Thanks guys-
Think I got my perspective back now.
yeh- have to be real careful what I say, even when getting closer.. I actually didn't say "we" or talk about my needs, but H is so skittish right now that my comment about me selling "my tv for cash" seemed to indicate to him I was assuming I wouldn't need my own tv in future I think and that's what he went off with. I actually managed to save that comment a bit- played it off more like I just needed the cash- and then he backed down a little, saying "oh-well, it's just the pack rat in him suggesting I not sell it and what would it hurt if I held onto it for another month or so?" Then, I said "yeh" So actually, maybe I can read most of it in a positive light- there's still plenty of open mind in him about what he sees for the future. But, nonetheless, I'm gonna play it super safe and not mention anything else about my doings and be vague.
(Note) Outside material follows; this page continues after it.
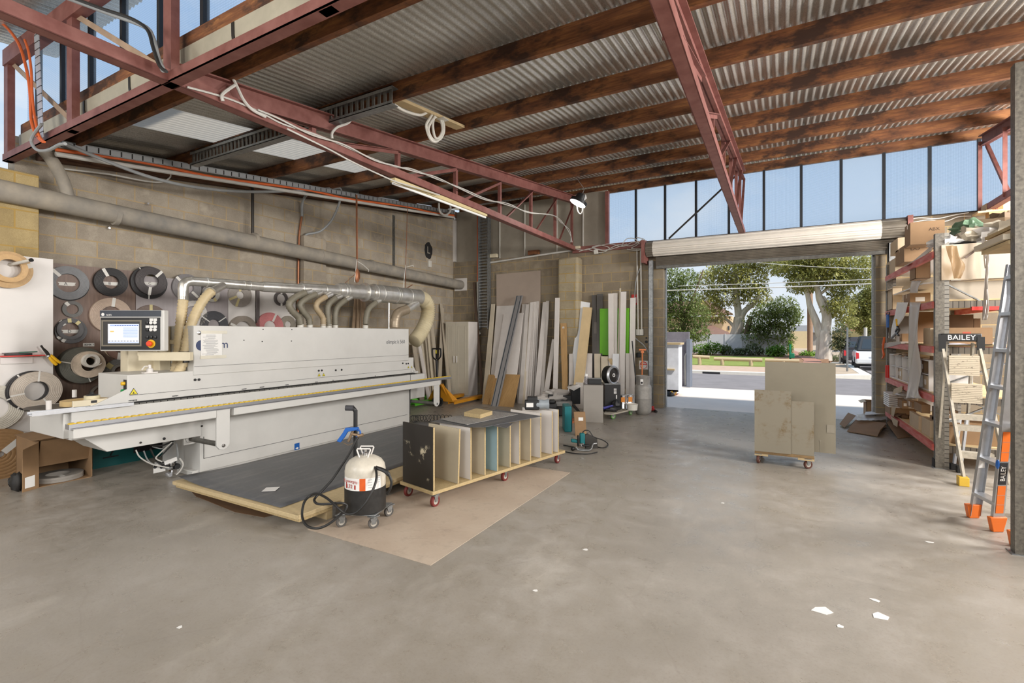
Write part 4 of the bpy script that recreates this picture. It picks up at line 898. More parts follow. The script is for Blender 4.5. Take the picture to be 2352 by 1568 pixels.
b = MB(); b.tube(smooth_path([c+V((-.02, 0, 0)), c+V((0, 0, -.14)), c+V((.05, 0, -.2)), c+V((.09, 0, -.15)), c+V((.09, 0, -.02))], 6), .011, 8); part('cable_loop', b, wire_white, hb)
k = c-ax*.1+V((.1, -.02, 0)); b = MB(); b.slab(k, (.02, .008, .02), (0, .004, 0), (-.01, 0, .035)); part('rating_label', b, paper, hb, smooth=False)
for x0, y0, x1, y1, lb in ((1327, 380, 1330, 440, ''),): pass
# brick box and pipe on the ledge of the front wall
b = MB(); a, c = onY(1125, 603, 10.2), onY(1318, 574, 10.2); b.cyl(a, c, .022); solo('ledge_conduit', b, wire_white, 'pale conduit lying along the ledge under the cladding', 'conduit')
p = onY(1227, 580, 10.18); b = MB(); b.box(p.x-.14, p.x+.13, 10.12, 10.22, p.z-.05, p.z+.05); solo('brown_junction_block', b, timber, 'brown timber block on the ledge of the front wall', 'block', smooth=False)
p = onY(1135, 587, 10.18); b = MB(); b.box(p.x-.1, p.x+.1, 10.12, 10.22, p.z-.05, p.z+.04); solo('ledge_box', b, cream_steel, 'pale trunking box on the ledge beside the ladder tray', 'box', bev=.01)
cab = [[(1320, 571), (1345, 574), (1370, 566), (1400, 560), (1430, 566), (1455, 555), (1470, 560)], [(1330, 577), (1360, 570), (1390, 574), (1420, 562), (1450, 564), (1478, 548)], [(1352, 573), (1380, 580), (1400, 570), (1380, 563), (1360, 568), (1390, 575), (1440, 560)], [(1430, 560), (1440, 548), (1458, 548), (1466, 560), (1450, 570), (1472, 572)], [(1440, 572), (1465, 575), (1485, 566), (1480, 550), (1462, 545)]]
for i, pts in enumerate(cab):
    b = MB(); b.tube(smooth_path([onY(u, v, 10.16-.012*i) for u, v in pts], 5), .009, 5); solo('tangled_cable', b, wire_white, ['pale cable lying along the red beam beside the roller door', 'pale cable twisted along the red beam towards the door roll', 'pale cable looped above the white plug box', 'pale cable arching over beside the door roll', 'pale cable bunched at the bracket of the door roll'][i], 'cable', 'tangled cables on the red beam')
p = onY(1369, 578, 10.14); b = MB(); b.slab(p, (.045, 0, .006), (0, .03, 0), (-.008, 0, .05)); solo('plug_box', b, white_pvc, 'white plug box dangling from the cables on the red beam', 'plug', bev=.008)
p = onY(1328, 568, 10.16); b = MB(); b.box(p.x-.06, p.x+.05, 10.12, 10.19, p.z-.03, p.z+.03); solo('small_cream_box', b, cream_steel, 'small cream box at the foot of the truss post', 'box', bev=.006)
FW2 = V((-SY, CY, 0)); RT = V((CY, SY, 0))
def at(u, v, d):
    """the point seen at u, v at distance d in front of the eye"""
    return V((0, 0, EYE))+FW2*d+RT*((u-1176)/FPX*d)+EZ*((HOR-v)/FPX*d)
# ---------------------------------------------------------------- castors
def castor(par, p, h, r, m, w=.028, yaw=0.0, name='castor'):
    """p: point under the board; h: from floor to board"""
    d = V((cos(yaw), sin(yaw), 0)); s = V((-d.y, d.x, 0)); c = V((p.x, p.y, r))
    b = MB(); b.slab((p.x, p.y, h-.004), (.034, 0, 0), (0, .034, 0), (0, 0, .004)); b.cyl((p.x, p.y, h-.02), (p.x, p.y, h-.004), .022)
    for k in (-1, 1): b.prism([c+s*k*(w/2+.003)-d*.012-EZ*.006, c+s*k*(w/2+.003)+d*.012-EZ*.006, V((p.x, p.y, h-.02))+s*k*(w/2+.003)+d*.026, V((p.x, p.y, h-.02))+s*k*(w/2+.003)-d*.026], s*k*.003)
    b.slab((p.x, p.y, h-.018), d*.026, s*(w/2+.005), EZ*.003)
    o = part(name, b, galv, par)
    b = MB(); b.lathe(c-s*w/2, s, [(r*.6, 0), (r*.93, 0), (r, w*.25), (r, w*.75), (r*.93, w), (r*.6, w), (r*.6, 0)], 20); part('wheel', b, m, o)
    b = MB(); b.lathe(c-s*(w/2-.003), s, [(r*.62, 0), (r*.62, w-.006)], 16); part('wheel_hub', b, flat('castor_hub_grey', (176, 170, 160), .4), o)
    return o
red_wheel = mat('red_rubber_wheel', (120, 44, 40), .55, var=.2); grey_wheel = mat('grey_rubber_wheel', (92, 88, 84), .6, var=.2); green_wheel = mat('green_wheel', (92, 150, 70), .5, var=.1)
# ================================================================ sheet platform in front of the machine
pf = thing('sheet_platform', 'low platform of two chipboard sheets on timber bearers beside the machine', 'platform', (-4.2, 4.2, 0))
b = MB(); b.box(-5.02, -3.22, 2.43, 6.05, .1, .132); part('top_sheet', b, mat('chipboard_sheet', (206, 184, 142), .75, var=.1, scale=40, bump=.1, bscale=200), pf, bev=.003)
b = MB(); b.box(-5.0, -3.23, 2.45, 6.05, .072, .099); part('bottom_sheet', b, chip, pf, bev=.003)
for x in (-4.9, -4.2, -3.35):
    for y in (2.72, 4.1, 5.5):
        b = MB(); b.box(x-.11, x+.11, y, y+.09, 0, .072); part('bearer', b, ply, pf, smooth=False)
for y in (2.73, 4.12):
    b = MB(); b.box(-3.222, -3.217, y+.03, y+.06, 0, .133); part('steel_strap', b, galv, pf, smooth=False)
def curl(u, v):
    x = -5.0+1.52*u; y = 2.47+3.55*v; z = .136+.035*max(0, 1-u*3)**2*max(0, 1-v*4)**2+.004*sin(u*9+v*5)*max(0, .3-v)
    return (x, y, z)
dg_t = NT('dusty_dark_laminate'); n1 = dg_t.noise(3, 6, .65, stretch=(3, .6, 1)); n2 = dg_t.noise(40, 3, .7)
dg_t.set(dg_t.mix(dg_t.ramp(n1, [(.5, (0, 0, 0)), (.8, (.45, .45, .45))]), dg_t.mix(dg_t.ramp(n2, [(.4, (0, 0, 0)), (.8, (.25, .25, .25))]), rgb(84, 85, 88), rgb(120, 119, 116)), rgb(146, 142, 134)), .42)
dark_lam = dg_t.m
b = MB(); b.grid(curl, 16, 24); o = solo('dark_laminate_sheet', b, dark_lam, 'large dark grey laminate sheet lying on the chipboard platform', 'sheet'); so = o.modifiers.new('sheet', 'SOLIDIFY'); so.thickness = .0015
c = onZ(622, 1123, .143); b = MB(); b.slab(c, (.045, .035, 0), (-.032, .045, 0), (0, 0, .001)); solo('paper_scrap', b, paper, 'white paper scrap lying on the dark laminate sheet', 'paper', smooth=False)
b = MB(); b.prism([onZ(u, v, .001) for u, v in ((430, 1118), (560, 1148), (632, 1182), (606, 1188), (540, 1176), (450, 1140))], (0, 0, .003)); solo('cardboard_underlay', b, cardboard_dark, 'brown cardboard strip lying under the edge of the platform', 'cardboard', smooth=False)
# ================================================================ sheet of fibreboard on the floor
fib = NT('dusty_fibreboard'); n1 = fib.noise(2.2, 6, .6); n2 = fib.noise(9, 5, .65)
fib.set(fib.mix(fib.ramp(n2, [(.52, (0, 0, 0)), (.7, (.4, .4, .4))]), fib.ramp(n1, [(.35, rgb(176, 158, 140)), (.65, rgb(190, 174, 156))]), rgb(146, 130, 116)), .7)
b = MB(); b.box(-3.21, -2.0, 2.51, 4.94, .0005, .0035); solo('fibreboard_sheet', b, fib.m, 'thin brown fibreboard sheet lying on the concrete under the trolley', 'sheet', smooth=False)
# ================================================================ divider trolley
lx, ly = V((.977, -.212, 0)), V((.212, .977, 0)); O = V((-2.64, 3.345, 0))
tr = thing('divider_trolley', 'low chipboard trolley with upright dividers and red castors', 'trolley', tuple(O))
def T(a, l, z): return O-lx*a+ly*l+EZ*z
b = MB(); b.prism([T(-.01, -.01, .118), T(.47, -.01, .118), T(.47, 2.0, .118), T(-.01, 2.0, .118)], (0, 0, .03)); part('base_board', b, chip, tr, bev=.003)
div_m = [black_plastic, white_lam, white_lam, mat('beige_board', (196, 184, 160), .6, var=.06), mat('pale_blue_board', (160, 190, 200), .5, var=.06)]
pts = [(986, 1125, 980), (1053, 1111, 986), (1076, 1100, 981), (1111, 1090.6, 981), (1137, 1080.8, 978), (1171, 1073, 970), (1191, 1065.6, 964.6), (1221, 1059, 959), (1244, 1051.5, 949), (1269, 1042.8, 944), (1294, 1040.7, 942)]
spl = NT('glue_splashed_black'); sx_ = spl.noise(14, 6, .75); sy_ = spl.noise(4.5, 3, .5)
msk = spl.math('MULTIPLY', spl.ramp(sx_, [(.5, (0, 0, 0)), (.56, (1, 1, 1))]), spl.ramp(sy_, [(.52, (0, 0, 0)), (.62, (1, 1, 1))]))
spl.set(spl.mix(msk, rgb(44, 40, 36), rgb(186, 176, 150)), .5)
for i, (u, vb, vt_) in enumerate(pts):
    p = onZ(u, vb, .15); l = (p-O).dot(ly); d = (p-O).dot(FW2)+(O-V((0, 0, 0))).dot(FW2); h = (vb-vt_)*p.dot(FW2)/FPX
    lean = .02 if i == 1 else 0
    m = spl.m if i == 0 else div_m[[0, 3, 1, 3, 4, 3, 1, 3, 1, 1, 1][i]]
    b = MB(); b.prism([T(.0, l, .149), T(.44, l, .149), T(.44, l+lean, .149+h), T(.0, l+lean, .149+h)], ly*.016); o = part('divider', b, m, tr, smooth=False, label=('black divider splashed with glue' if i == 0 else 'pale blue divider' if i == 4 else None))
    b = MB(); b.prism([T(-.002, l, .15), T(-.0005, l, .15), T(-.0005, l+lean, .149+h), T(-.002, l+lean, .149+h)], ly*.016); part('raw_edge', b, chip, o, smooth=False)
b = MB(); b.prism([T(.44, .05, .15), T(.455, .05, .15), T(.455, 1.95, .15), T(.44, 1.95, .15)], (0, 0, .44)); part('rear_board', b, ply, tr, smooth=False)
for u, v, y_ in ((938, 1143, .5), (999, 1167, .35), (1159, 1108, .3), (1280, 1067, .35)):
    p = onZ(u, v-4); castor(tr, p, .118, .052, red_wheel, .03, R(78)+y_*.4)
for l in (1.0, 1.9): castor(tr, T(.42, l, 0), .118, .052, red_wheel, .03, R(70))
spk = NT('speckled_grey_sheet'); n2 = spk.noise(120, 3, .8); spk.set(spk.mix(spk.ramp(n2, [(.5, (0, 0, 0)), (.62, (.75, .75, .75))]), rgb(128, 126, 124), rgb(196, 190, 182)), .5)
zt = .71
def sheet(name, px, z, m, label, t=.004, droop=()):
    b = MB(); P_ = [onZ(u, v, z)-EZ*(droop[i] if droop else 0) for i, (u, v) in enumerate(px)]; b.prism(P_, (0, 0, t)); return solo(name, b, m, label, 'sheet', smooth=False)
sheet('grey_sheet', ((990, 968), (1086, 981), (1113, 981), (1245, 956), (1140, 941)), .66, dark_lam, 'dark grey laminate offcut lying on top of the trolley dividers')
sheet('grey_sheet_offcut', ((1125, 977), (1164, 983), (1179, 972.5), (1140, 970)), .654, dark_lam, 'small grey offcut corner poking out under the larger sheet on the trolley')
sheet('speckled_sheet', ((1010, 962.5), (1073, 975.5), (1190, 951.5), (1120, 943)), .668, spk.m, 'dust speckled grey sheet on top of the trolley, under the chipboard block')
sheet('chipboard_block', ((1066, 955), (1103, 961), (1131, 952), (1094, 945.5)), .674, chip, 'thick white topped chipboard block lying on the trolley sheets', .04)
# lamp tool on the trolley end
tl = thing('cordless_inspection_light', 'black and grey cordless light lying on the far end of the trolley', 'tool', tuple(onZ(1230, 938, .66)))
D_ = onZ(1230, 938, .66).dot(FW2)
b = MB(); b.slab(at(1222, 929, D_), RT*.085, FW2*.05, EZ*.055); o = part('body', b, black_plastic, tl, bev=.012)
b = MB(); b.slab(at(1223, 917, D_), RT*.06, FW2*.045, EZ*.035); part('battery', b, black_plastic, tl, bev=.01)
b = MB(); rect(b, at(1217, 930, D_-.051), RT, EZ, .08, .05, .002); part('label', b, paper, tl, smooth=False)
b = MB(); b.lathe(at(1231, 928, D_), RT, [(.05, 0), (.055, .01), (.055, .06), (.05, .1), (.058, .13), (.06, .15), (.04, .152)], 18); part('lamp_head', b, mat('grey_tool_plastic', (150, 158, 164), .35, var=.1), tl)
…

H called me at work today, right when he got home from music store, to share his excitement with me about his purchase and ask if I'm coming over tonight to see it. He hadn't even opened the box yet- got home and called me right away. I said sounds cool! but I wasn't sure, call me later- I might have business to take care of. Then he talks about how at the store they remembered him, and he was gloating that "yeh, my WIFE is letting me get it" and "she said you should pack in some extras for free" So, then he scores $20 extra accessories for free too. Cute, huh.. Tells me about how cat is interested in it too and is cute. He is so attached to the cats, why even pretend he wants away from all of us... So, he's calling later tonight, and I may go over for a bit. Will update later I guess. Here's a question thought- though.. H wants to see me tonight, tomorrow night at his show, and then invited me to start moving over Thursday night. Part of me wonders should I be less available? Contact everyday I guess, since I'm moving in now, it's kind of new territory- maybe I have to come up with new ways for mystery? He seems warm when I act warm for the most part. Feel like when I am vague and act like I have "plans", he gets a little colder- like he gets suspicious. But there must be a balance point between the two. I may have done too much mystery? earlier on in my sitch, b/c H thought I was dating! And even last week he made the comment that "he doesn't trust who I'm hanging out with b/c he has no clue what I'm doing" Have already started making my own plans for going out w. friends next week, so maybe that's the way to play this now. Be around, warm, but also have "my own plans" a few nights a week. And when I am home, spend a good amount of time doing my own stuff. He pratically tells me EVERYTHING he's doing, so do I still keep up my vagueness when he is babbling brook? Maybe some, huh...

I've got him calling me twice today to see if I can come over- so maybe I do have this down right!

There IS so much good here !

Last edited by rj2; 03/31/04 01:01 AM.

Master the self-fulfilling prophecy.. Act 'as if' it's going to happen and make it be!!